The SyNAPSE chip, says Modha, could lead to vast advances in the sensory processing ability of smartphones. Imagine a phone, he says, that understands where it is, who is speaking and what you are doing. There are plenty of other potential applications, from self-driving cars that need to fuse information from the world around them to devices to help vision-impaired people navigate through the environment.

Like existing chips, the SyNAPSE chip’s circuits are based on switch-like silicon devices called transistors. But they are arranged in a way that breaks with the basic architecture used in computers for the last 70 years. That architecture forces computers to work on tasks as a series of step-by-step instructions, like a recipe. Brains – and IBM’s new chip – can be more efficient because they can execute many different instructions simultaneously. The SyNAPSE chip has a network of 1m fake neurons connected by 256m fake synapses. That is “roughly on the scale of a bee brain”, says Modha, but way behind the human brain, which has 10bn neurons and 100trn synapses. But his team has recently shown that the chips can be tiled together, offering a route to much greater power.

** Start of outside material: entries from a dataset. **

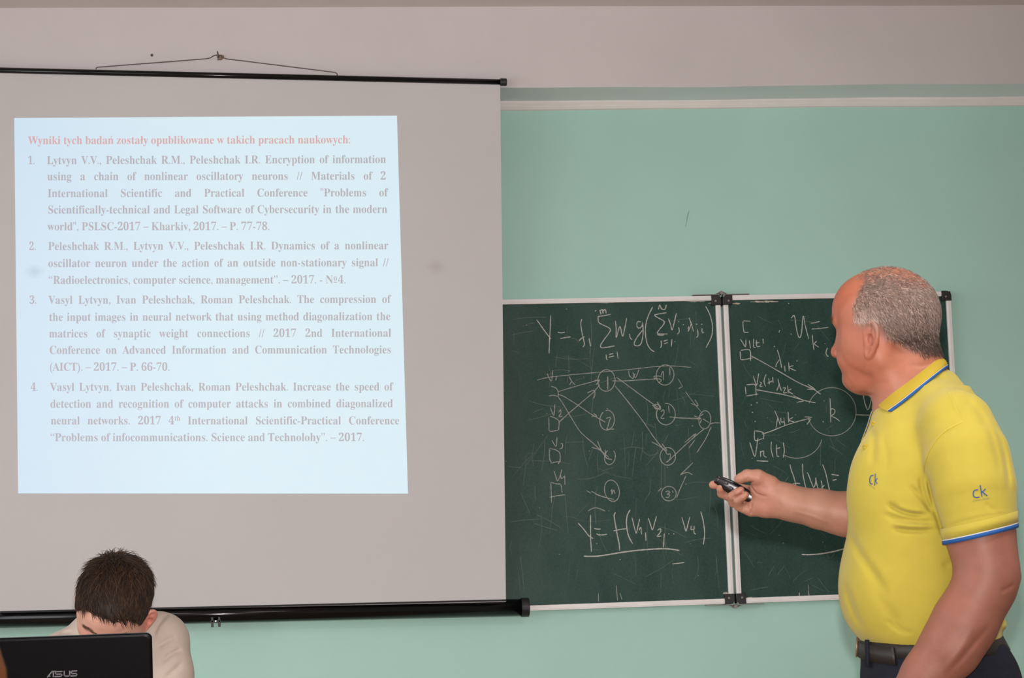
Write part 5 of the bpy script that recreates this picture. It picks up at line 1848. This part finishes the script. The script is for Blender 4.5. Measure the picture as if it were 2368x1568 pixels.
def sub_band(s0, s1, lift, mat, name, thick=2.4):
    ra, rb = [], []
    for a, b in zip(up, lo_c):
        for s, tgt in ((s0, ra), (s1, rb)):
            p = a + (b - a) * s
            o = p - nk
            tgt.append(p + o / np.linalg.norm(o) * (7 * math.sin(math.pi * min(1, s * 0.9 + 0.12)) + lift))
    return band(name, man, ra, rb, thick, mat, collar)


sub_band(0.77, 0.81, 0.6, M['white'], 'white_piping')
sub_band(0.80, 1.0, 0.4, M['blue'], 'blue_trim')

# cuff trim
def cuff_ring(off, grow):
    out = []
    for k in range(56):
        a = 2 * math.pi * k / 56
        d = ax_u * math.cos(a) + ax_w * math.sin(a)
        c = cuff_c + ax_n * off
        lo_r, hi_r = 20.0, 160.0
        for _ in range(26):
            m_ = (lo_r + hi_r) / 2
            p = c + d * m_
            v_ = float(sf(np.array([[[p[0]]]]), np.array([[[p[1]]]]), np.array([[[p[2]]]])).ravel()[0])
            if v_ < 0:
                lo_r = m_
            else:
                hi_r = m_
        out.append(c + d * (lo_r + grow))
    return out


band('white_piping', man, cuff_ring(-3.4, 0.2), cuff_ring(-1.2, 0.4), 1.6, M['white'], shirt, True)
band('blue_trim', man, cuff_ring(-1.4, 0.2), cuff_ring(7.0, 0.6), 2.2, M['blue'], shirt, True)

band('sleeve_band', man, cuff_ring(-28, 0.5), cuff_ring(-3.4, 0.5), 1.2, M['polo'], shirt, True)

# button placket with its blue edge, running down the front contour
fr_pts = [(2021, 950), (2017, 966), (2010, 980), (2003, 1003), (1997, 1025), (1991, 1050), (1987.5, 1072), (1986, 1092)]


def front_at(py, w):
    """front of the chest at height py, w off the middle"""
    a, b = Q(1880, py, w), Q(2140, py, w)
    loc, nr, ix, dist = tree_t.ray_cast(Vector(a), Vector((b - a) / np.linalg.norm(b - a)), 400)
    return (np.array(loc), np.array(nr)) if loc is not None else (a, np.array([-1.0, 0, 0]))


pa, pb, pc = [], [], []
for y in np.linspace(948, 1094, 24):
    for w, tg in ((-14, pa), (16, pb), (24, pc)):
        p, nr = front_at(y, w)
        tg.append(p + nr * 1.6)
band('placket', man, pa, pb, 2.0, M['polo_rib'], shirt)
ea, eb = [], []
for y in np.linspace(951, 1093, 24):
    p, nr = front_at(y, -2)
    ea.append(p - nr * 0.5); eb.append(p + nr * 3.6 + np.array([0, 0, 4.0]))
pe = band('blue_edge', man, ea, eb, 2.0, M['blue'], shirt)
for px, py in ((2021.5, 980.5), (2002, 1034)):
    p, nr = on_shirt(px, py, 1.5)
    if p is None:
        continue
    nr = np.array([-0.45, 0.1, 0.88]); nr /= np.linalg.norm(nr)
    mb = MB(); mb.tube([p - nr * 2, p + nr * 0.8, p + nr * 1.8, p + nr * 1.6, p + nr * 0.6], [6.8, 6.8, 5.6, 4.0, 2.6], 20)
    mb.v = [man.world(q)[0] for q in mb.v]
    mb.build('button', M['polo_rib'], shirt, smooth=True)

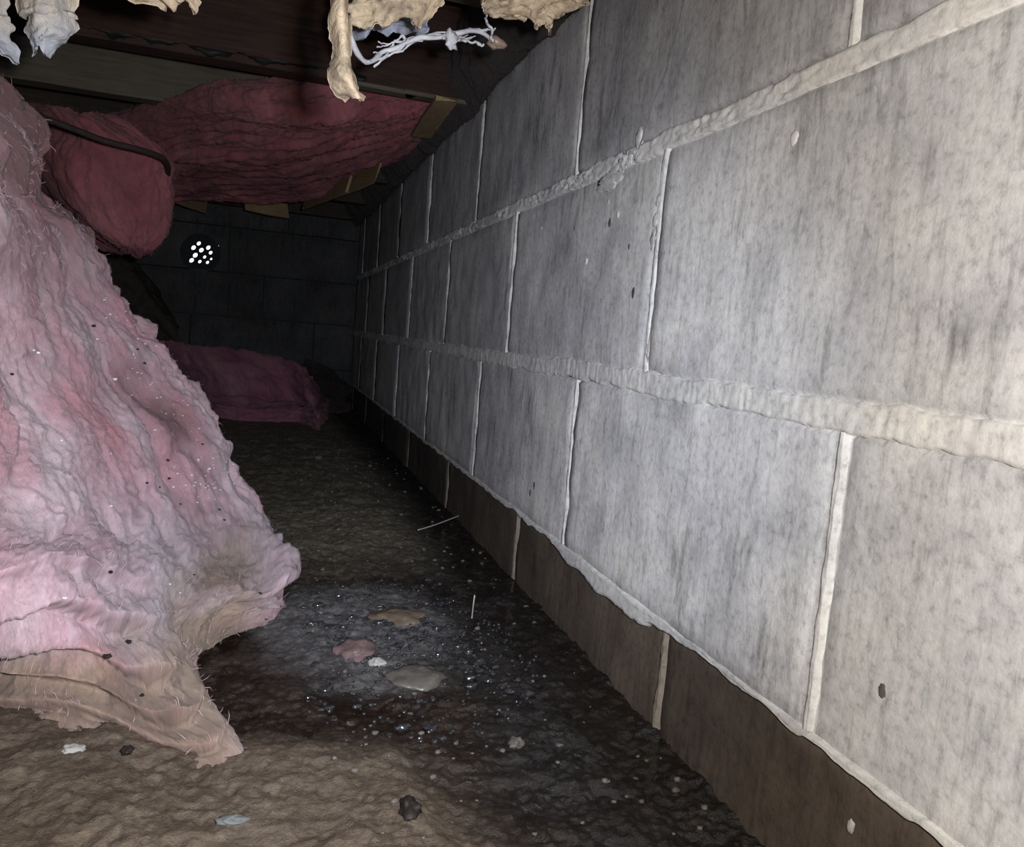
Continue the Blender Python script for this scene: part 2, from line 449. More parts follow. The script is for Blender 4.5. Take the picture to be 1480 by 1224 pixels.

Other experts have welcomed IBM’s experiment in brain-inspired computing, saying that the septuagenarian model that still powers our latest gadgets probably can’t be pushed much further in terms of computing power or efficiency. However, Murray Shanahan, a professor of cognitive robotics at Imperial College in London, says we are still far from knowing how to programme a chip like IBM’s to do sophisticated tasks, or working out what its limitations are. “We really are just at the beginning of understanding how to do this. There’s a long way to go before we match the abilities of even simple animals,” he says.